SUPPLIED INFORMATION -
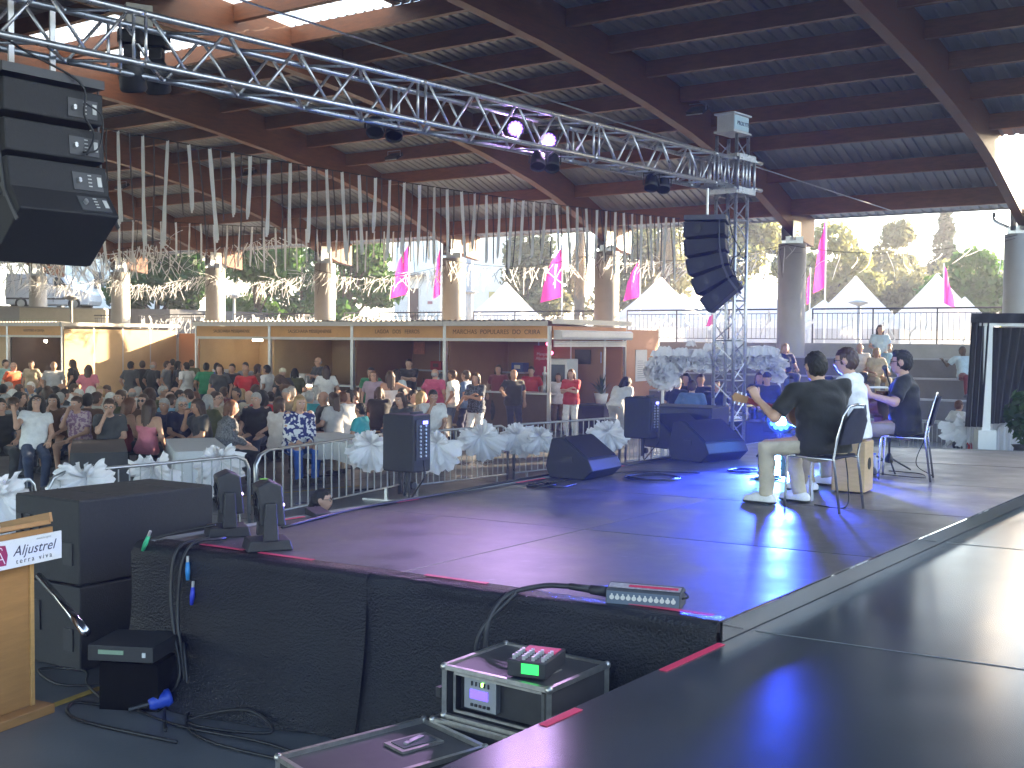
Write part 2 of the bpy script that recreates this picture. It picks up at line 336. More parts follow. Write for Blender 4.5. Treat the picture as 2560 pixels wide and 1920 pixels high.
# ------------------------------------------------------------------ outside: trees, tents, flags, houses, vehicles
m_bark = M('bark', (.12, .09, .065), .9, var=.3, scale=10, bump=.4)
def leafmat(n, c): return M(n, c, .55, var=.35, scale=1.2, trans=.5)
LF = {'dark': leafmat('leaf_dark_green', (.04, .10, .025)), 'mid': leafmat('leaf_mid_green', (.07, .15, .03)), 'yel': leafmat('leaf_yellow_green', (.26, .26, .09)), 'ol': leafmat('leaf_olive', (.19, .19, .095)), 'cyp': leafmat('leaf_cypress', (.03, .055, .03))}
def leaves(centers, radii, n, size, seed, aspect=1.6):
    r = np.random.default_rng(seed); centers = np.asarray(centers, float); radii = np.asarray(radii, float)
    w_ = np.prod(radii, 1) ** (2 / 3); idx = r.choice(len(centers), n, p=w_ / w_.sum())
    d = r.normal(size=(n, 3)); d /= np.linalg.norm(d, axis=1)[:, None]; rad = r.uniform(.45, 1.0, n) ** .6
    P = centers[idx] + d * radii[idx] * rad[:, None]; P += r.normal(size=(n, 3)) * .06 * radii[idx]
    a = r.normal(size=(n, 3)); a /= np.linalg.norm(a, axis=1)[:, None]; b = np.cross(a, r.normal(size=(n, 3))); b /= np.linalg.norm(b, axis=1)[:, None]
    s = size * r.uniform(.6, 1.4, n)[:, None]; a = a * s * aspect; b = b * s
    v = np.stack([P - a, P + b * .8, P + a, P - b * .8], 1).reshape(-1, 3); return v
def leaf_obj(v, m, parent, name='crown'):
    n = len(v) // 4; me = bpy.data.meshes.new(name); me.vertices.add(len(v)); me.vertices.foreach_set('co', v.ravel()); me.loops.add(len(v)); me.loops.foreach_set('vertex_index', np.arange(len(v)))
    me.polygons.add(n); me.polygons.foreach_set('loop_start', np.arange(n) * 4); me.polygons.foreach_set('loop_total', np.full(n, 4)); me.materials.append(m); me.update(); me.validate()
    o = bpy.data.objects.new(name, me); COL.objects.link(o); o.parent = parent; return o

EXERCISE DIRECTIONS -
Produce an exact copy of each line of data, skipping embedded images.

WRITTEN REPLY -
Write part 2 of the bpy script that recreates this picture. It picks up at line 336. More parts follow. Write for Blender 4.5. Treat the picture as 2560 pixels wide and 1920 pixels high.
# ------------------------------------------------------------------ outside: trees, tents, flags, houses, vehicles
m_bark = M('bark', (.12, .09, .065), .9, var=.3, scale=10, bump=.4)
def leafmat(n, c): return M(n, c, .55, var=.35, scale=1.2, trans=.5)
LF = {'dark': leafmat('leaf_dark_green', (.04, .10, .025)), 'mid': leafmat('leaf_mid_green', (.07, .15, .03)), 'yel': leafmat('leaf_yellow_green', (.26, .26, .09)), 'ol': leafmat('leaf_olive', (.19, .19, .095)), 'cyp': leafmat('leaf_cypress', (.03, .055, .03))}
def leaves(centers, radii, n, size, seed, aspect=1.6):
    r = np.random.default_rng(seed); centers = np.asarray(centers, float); radii = np.asarray(radii, float)
    w_ = np.prod(radii, 1) ** (2 / 3); idx = r.choice(len(centers), n, p=w_ / w_.sum())
    d = r.normal(size=(n, 3)); d /= np.linalg.norm(d, axis=1)[:, None]; rad = r.uniform(.45, 1.0, n) ** .6
    P = centers[idx] + d * radii[idx] * rad[:, None]; P += r.normal(size=(n, 3)) * .06 * radii[idx]
    a = r.normal(size=(n, 3)); a /= np.linalg.norm(a, axis=1)[:, None]; b = np.cross(a, r.normal(size=(n, 3))); b /= np.linalg.norm(b, axis=1)[:, None]
    s = size * r.uniform(.6, 1.4, n)[:, None]; a = a * s * aspect; b = b * s
    v = np.stack([P - a, P + b * .8, P + a, P - b * .8], 1).reshape(-1, 3); return v
def leaf_obj(v, m, parent, name='crown'):
    n = len(v) // 4; me = bpy.data.meshes.new(name); me.vertices.add(len(v)); me.vertices.foreach_set('co', v.ravel()); me.loops.add(len(v)); me.loops.foreach_set('vertex_index', np.arange(len(v)))
    me.polygons.add(n); me.polygons.foreach_set('loop_start', np.arange(n) * 4); me.polygons.foreach_set('loop_total', np.full(n, 4)); me.materials.append(m); me.update(); me.validate()
    o = bpy.data.objects.new(name, me); COL.objects.link(o); o.parent = parent; return o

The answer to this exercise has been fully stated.